Let $f(x,y) = x^2-xy+y^2-y$ Find the directions $u$ for which
$D_uf(1,-1)=0$
I don't really have a method of solving this. I tried cross product, but that was completely off. Eventually after some plug and play, I came up with $u = 5/3i+5/4j$ which fits the equation of $D_uf(1,-1)=0$, but the answer doesn't match the back of my textbook.
On
If $u = (a,b)$ then $D_u f (1, -1) = \frac {\partial f} {\partial x} (1, -1) \cdot a + \frac {\partial f} {\partial y} (1, -1) \cdot b = 3a -5b$. If $D_u f (1, -1) = 0$ then $3a - 5b =0$, i.e. the solutions are of the form $(t, \frac 3 5 t) = t \Bbb i + \frac 3 5 t \Bbb j, \space t \in \Bbb R$ (geometrically this describes a straight line).

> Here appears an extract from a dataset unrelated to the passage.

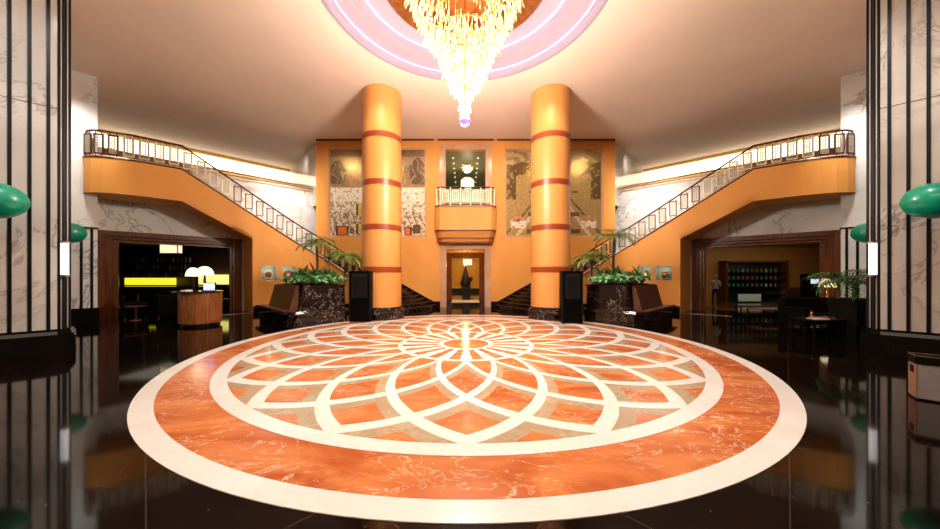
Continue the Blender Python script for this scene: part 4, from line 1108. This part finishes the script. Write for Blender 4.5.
# bar stools
def make_stool(label):
    t = thing('bar_stool', label, 'stool', (0, 0, 0), 'bar stools at the counter')
    MB().lathe([(.19, .72), (.2, .76), (.18, .80)], (0, 0, 0), 20).build('seat', M['black_soft'], t)
    MB().tube([(0, 0, .03), (0, 0, .72)], .03).build('post', M['chrome'], t); MB().lathe([(.2, 0), (.18, .03)], (0, 0, 0), 20).build('foot', M['chrome'], t)
    return t
st0 = make_stool('bar stool before the counter, farthest left of four'); st0.location = (-18.6, 17.2, 0)
for i, x in enumerate((-17.5, -16.4, -15.3)): dup(st0, (x, 17.2, 0), 0, 'bar stool before the counter, %s of four' % ('second from the left', 'third from the left', 'farthest right')[i])

# ---------------------------------------------------------------- right lounge
t = thing('display_cabinet', 'large dark display cabinet of colourful goods at the back of the right lounge', 'cabinet', (17.6, 20.2, 0))
MB().box(15.9, 19.6, 20.3, 20.5, .0, 2.55).build('back_panel', plain('teal_black_panel', (.01, .03, .035), .3), t)
MB().box(15.8, 15.95, 19.9, 20.5, 0, 2.6).box(19.55, 19.7, 19.9, 20.5, 0, 2.6).box(15.8, 19.7, 19.9, 20.5, 2.5, 2.62).build('frame', M['wood_red'], t)
for z in (.5, .95, 1.4, 1.85): MB().box(15.95, 19.55, 19.98, 20.3, z, z+.03).build('shelf', M['black'], t)
MB().box(16.6, 18.0, 19.93, 19.97, .10, .55).build('light_panel', glow('teal_glow', (.03, .40, .28), .10), t)
random.seed(11)
jc = [plain('jar_glaze_%d' % i, c, .3) for i, c in enumerate(((.5, .08, .04), (.08, .2, .35), (.6, .42, .18), (.05, .28, .2)))]
jm = []
for c in jc:
    jm.append(MB().lathe([(.03, 0), (.06, .06), (.065, .14), (.03, .22), (.04, .25)], (0, 0, 0), 12).mesh('jar', c))
for zi, z in enumerate((.98, 1.43, 1.88)):
    for i in range(12):
        o = bpy.data.objects.new('ornamental_jar', jm[random.randrange(4)]); C.objects.link(o); o.location = (16.15+i*.29, 20.1, z)
        tag(o, 'small coloured jar on the %s shelf of the lounge display cabinet' % ('lower', 'middle', 'upper')[zi], 'jar', 'jars on the %s cabinet shelf' % ('lower', 'middle', 'upper')[zi])
area((17.5, 17.8, 3.45), (17.5, 19.0, 0), 6, 2, 60, (1, .75, .45)); area((13.8, 16.2, 3.45), (13.8, 17.0, 0), 2, 2, 12, WARM)  # added soft fills brightening the lounge, no fixtures
t = thing('framed_board', 'ornate gold framed emblem board standing on the lounge floor', 'picture', (19.2, 19.1, 0))
MB().box(18.75, 19.65, 19.1, 19.16, .08, 1.0).build('board', M['darkwall'], t)
MB().box(18.70, 18.82, 19.02, 19.18, 0, 1.03).box(19.60, 19.72, 19.02, 19.18, 0, 1.03).box(18.66, 19.76, 19.02, 19.18, .98, 1.08).box(18.75, 19.65, 19.04, 19.18, 0, .1).build('frame', M['steel'], t)
MB().lathe([(.02, 0), (.16, .01), (.02, .05)], (0, 0, 0), 8, False).build('emblem', M['gold'], t, loc=(0, 0, 0)).location = (.05, -.08, .6)
t.children[-1].rotation_euler = (pi/2, 0, 0)
t = thing('cash_machine', 'tall black machine with a small lit screen in the right lounge', 'machine', (19.1, 18.0, 0))
MB().box(18.72, 19.5, 17.9, 18.3, 0, 1.78).build('casing', M['speaker'], t)
MB().box(18.9, 19.32, 17.87, 17.9, 1.25, 1.5).build('screen', glow('dim_screen', (.6, .75, .9), .8), t)
MB().box(18.85, 19.38, 17.8, 17.9, .95, 1.03).build('keypad', M['grille'], t)
small_table(13.4, 12.15, .33, .72, 'dark round side table under the lit lamp beside the right portal')
table_lamp(13.4, 12.15, .72, .24, .86, 'warm lit table lamp on the round side table beside the right portal', M['glow_shade_dim'], cone=True)
point((13.4, 12.15, 1.0), 2, (1, .6, .25), .15)
struct(MB().prism([(12.4, 16.2), (13.6, 15.0), (22.8, 15.0), (22.8, 20.5), (12.4, 20.5)], 0, .02).build('floor_lounge', plain('brown_marble_floor', (.20, .085, .03), .12)))
# low tables before the lounge
def low_table(name, label, x, y, wx, wy, h, top, rz=0):
    t = thing(name, label, 'table', (x, y, 0))
    MB().box(x-wx/2, x+wx/2, y-wy/2, y+wy/2, h-.04, h).build('tabletop', top, t)
    for a in (-1, 1):
        for b in (-1, 1): MB().box(x+a*(wx/2-.05)-.02, x+a*(wx/2-.05)+.02, y+b*(wy/2-.05)-.02, y+b*(wy/2-.05)+.02, 0, h-.04).build('leg', M['black'], t)
    return t
lt_ = low_table('glass_table', 'low mirror topped table before the right lounge opening', 12.0, 12.9, 1.2, .8, .40, M['chrome'])
low_table('low_bench', 'low black bench in the right lounge opening', 12.6, 14.0, 1.9, .35, .38, M['black'])
t = thing('black_sofa', 'black sofa before the right portal, beside the square planter', 'sofa', (11.5, 10.5, 0))
MB().box(10.8, 12.4, 10.2, 11.0, .15, .45).build('seat', M['black_soft'], t, bevel=.05); MB().box(10.7, 12.5, 10.95, 11.2, .12, .95).build('backrest', M['black_soft'], t, bevel=.05)
for a in (10.62, 12.36): MB().box(a, a+.2, 10.2, 11.1, .1, .66).build('armrest', M['black_soft'], t, bevel=.04)
for a in (10.7, 12.45):
    for b in (10.3, 11.0): MB().box(a-.03, a+.03, b-.03, b+.03, 0, .15).build('leg', M['black'], t)
ct = low_table('coffee_table', 'dark low table in front of the black sofa', 9.85, 9.0, 1.1, .7, .50, M['black'])
tag(MB().box(9.50, 9.86, 8.78, 9.05, .50, .515).build('paper_sheet', M['white']), 'white sheet on the dark low table', 'paper')
for i, (x, rz) in enumerate(((10.02, .3), (10.27, .3))):
    o = MB().box(-.13, .13, -.17, .17, 0, .03).build('menu_book', M['redleather']); o.location = (x+.02*i, 9.1, .50); o.rotation_euler = (0, 0, rz)
    tag(o, 'red bound book on the dark low table, %s the white sheet' % ('nearer' if i == 0 else 'farther from'), 'book')
fg = thing('small_figurine', 'small pale figurine at the back of the dark low table', 'ornament', (9.85, 9.25, .5))
MB().lathe([(.05, 0), (.05, .02), (.03, .05), (.04, .1), (.02, .14), (.03, .17), (.0, .2)], (9.85, 9.25, .5), 12, False).build('body', M['gold'], fg)
MB().box(9.79, 9.91, 9.19, 9.31, .5, .51).build('stand', M['wood_red'], fg)
t = thing('palm_planter', 'square black planter with a bushy dark palm beside the right pillar', 'plant', (10.45, 8.75, 0))
MB().prism([(10.15, 8.45), (10.75, 8.45), (10.75, 9.05), (10.15, 9.05)], 0, 1.08, [(10.1, 8.4), (10.8, 8.4), (10.8, 9.1), (10.1, 9.1)]).build('planter_box', M['black'], t)
MB().box(10.16, 10.74, 8.46, 9.04, 1.08, 1.09).build('soil', M['soil'], t)
me = palm_mesh(90, .35, 1.0, 30).copy(); me.materials.clear(); me.materials.append(M['leaf'])
o = bpy.data.objects.new('fronds', me); C.objects.link(o); o.parent = t; o.location = (0, 0, 1.08)
MB().tube([(10.45, 8.75, 1.08), (10.45, 8.75, 1.5)], .05).build('trunk', M['bark'], t)

# litter / ash bin at the right edge
bn = thing('steel_bin', 'brushed steel litter bin with black rim and crumpled paper on top, right edge', 'bin', (6.17, 4.4, 0))
cc = Vector((5.99, 4.41)); ua = Vector((.14, .17)).normalized(); ub = Vector((.7, -.71))
Q = lambda a, b: (cc.x+ua.x*a+ub.x*b, cc.y+ua.y*a+ub.y*b)
MB().prism([Q(0, 0), Q(0, .62), Q(.24, .62), Q(.24, 0)], .02, .49).build('body', M['steel'], bn, bevel=.008)
MB().prism([Q(-.004, -.006), Q(.244, -.006), Q(.244, 0), Q(-.004, 0)], .03, .485).build('side_panel', M['copperpanel'], bn)
MB().prism([Q(.06, -.012), Q(.17, -.012), Q(.17, -.006), Q(.06, -.006)], .36, .46).build('opening', M['black'], bn)
MB().prism([Q(-.01, -.01), Q(-.01, .63), Q(.25, .63), Q(.25, -.01)], .49, .51).build('ash_tray', M['black'], bn)
rim = MB()
for a0, a1, b0_, b1_ in ((-.01, .0, -.01, .63), (.24, .25, -.01, .63), (0, .24, -.01, 0), (0, .24, .62, .63)): rim.prism([Q(a0, b0_), Q(a0, b1_), Q(a1, b1_), Q(a1, b0_)], .51, .60)
rim.build('rim', M['black'], bn)
edge_ = MB()
for a0, a1, b0_, b1_ in ((-.012, .0, -.012, .632), (.24, .252, -.012, .632), (0, .24, -.012, 0), (0, .24, .62, .632)): edge_.prism([Q(a0, b0_), Q(a0, b1_), Q(a1, b1_), Q(a1, b0_)], .595, .608)
edge_.build('rim_edge', M['chrome'], bn)
MB().prism([Q(.01, .01), Q(.01, .61), Q(.23, .61), Q(.23, .01)], 0, .02).build('foot', M['black'], bn)
random.seed(2); cp = MB()
pc = Q(.1, .17); bm = bmesh.new(); bmesh.ops.create_icosphere(bm, subdivisions=3, radius=.05)
for v in bm.verts: v.co *= 1+.5*noise.noise(v.co*40); v.co.z *= .5; v.co.x *= 1.5
me = bpy.data.meshes.new('crumpled_paper'); bm.to_mesh(me); bm.free(); me.materials.append(M['white'])
o = bpy.data.objects.new('crumpled_paper', me); C.objects.link(o); o.location = (pc[0]+.17, pc[1], .535); tag(o, 'crumpled white tissue lying on top of the steel bin', 'tissue')

# ---------------------------------------------------------------- person in the lounge opening
def person(x, y, rz):
    t = thing('person', 'standing person in cream shirt and dark trousers, hand raised to chin, in the lounge opening', 'person', (x, y, .02), None, rz)
    me = bpy.data.meshes.new('body')
    V = [(0, 0, .93), (0, 0, 1.08), (0, 0, 1.25), (0, 0, 1.38), (0, 0, 1.45), (0, .0, 1.52),   # spine
         (.09, 0, .88), (.10, 0, .48), (.10, .01, .09), (.11, -.13, .04),     # leg
         (-.09, 0, .88), (-.11, 0, .48), (-.12, .01, .09), (-.13, -.13, .04),
         (.17, 0, 1.37), (.23, -.02, 1.12), (.14, -.2, 1.22), (.05, -.17, 1.40),                # raised arm
         (-.17, 0, 1.37), (-.22, .02, 1.12), (-.22, -.08, .88), (-.22, -.10, .80)]
    Ed = [(0, 1), (1, 2), (2, 3), (3, 4), (4, 5), (0, 6), (6, 7), (7, 8), (8, 9), (0, 10), (10, 11), (11, 12), (12, 13), (3, 14), (14, 15), (15, 16), (16, 17), (3, 18), (18, 19), (19, 20), (20, 21)]
    Rr = [.14, .13, .15, .13, .055, .05, .09, .06, .045, .035, .09, .06, .045, .035, .06, .045, .038, .03, .06, .045, .038, .03]
    me.from_pydata(V, Ed, []); o = bpy.data.objects.new('body', me); C.objects.link(o); o.parent = t
    md = o.modifiers.new('skin', 'SKIN'); 
    for i, r in enumerate(Rr): me.skin_vertices[0].data[i].radius = (r, r*.8)
    me.skin_vertices[0].data[0].use_root = True
    sb = o.modifiers.new('sub', 'SUBSURF'); sb.levels = 1; sb.render_levels = 1
    bpy.context.view_layer.update()
    dg = bpy.context.evaluated_depsgraph_get(); ev = bpy.data.meshes.new_from_object(o.evaluated_get(dg)); o.modifiers.clear(); o.data = ev
    ev.materials.clear(); ev.materials.append(M['skin']); ev.materials.append(M['shirt']); ev.materials.append(M['navy']); ev.materials.append(M['black'])
    for p in ev.polygons:
        c = p.center; p.use_smooth = True
        if c.z < .07: p.material_index = 3
        elif c.z < .96 and abs(c.x) < .19: p.material_index = 2
        elif c.z < 1.46 and not (c.z < .86 and c.x < -.17) and not (c.y < -.15 and c.z > 1.33): p.material_index = 1
    hd = MB(); hd.lathe([(.0, -.12), (.045, -.11), (.07, -.05), (.08, .02), (.075, .08), (.04, .12), (0, .13)], (0, -.01, 1.60), 16, False)
    hd.ball((0, -.095, 1.585), .014, 6); hd.ball((.08, 0, 1.59), .018, 6); hd.ball((-.08, 0, 1.59), .018, 6)
    h = hd.build('head', M['skin'], None, smooth=True); h.parent = t
    hr_ = MB().lathe([(.088, .0), (.088, .05), (.07, .11), (.0, .145)], (0, .012, 1.605), 16, False).build('hair', M['hair'], None, smooth=True); hr_.parent = t
    for x_, y_, z_, q in ((.05, -.17, 1.40, 1), (-.22, -.10, .79, -1)):
        hm = MB(); 
        hm.lathe([(.012, -.045), (.032, -.03), (.036, 0), (.03, .03), (.01, .04)], (x_, y_, z_), 10, False)
        for f in range(4): 
            a = (f-1.5)*.018; L = .07-.008*abs(f-1.4); hm.tube([(x_+a, y_, z_+q*.025), (x_+a*1.1, y_-.012, z_+q*(.025+L*.6)), (x_+a*1.1, y_-.03, z_+q*(.025+L))], .0085, 6)
        hm.tube([(x_+.03, y_, z_), (x_+.05, y_-.02, z_+q*.03), (x_+.045, y_-.035, z_+q*.05)], .009, 6)
        hh = hm.build('hand', M['skin'], None, smooth=True); hh.parent = t
    return t
person(13.35, 17.2, -.5)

The function is smooth, so $df(x,u) = Df(x)u$. Since $Df(x) = (2x-y, 2y-x-1 ) $, we have $Df((1,-1)^T) = (3,-4)$.
Now compute $u$ such that $(3,-4) u = 0$.
This is equivalent to finding $u_1,u_2$ such that $3 u_1-4 u_2 = 0$, which can be seen to be the subspace { $\lambda(4,3)^T \}_{\lambda \in \mathbb{R}}$.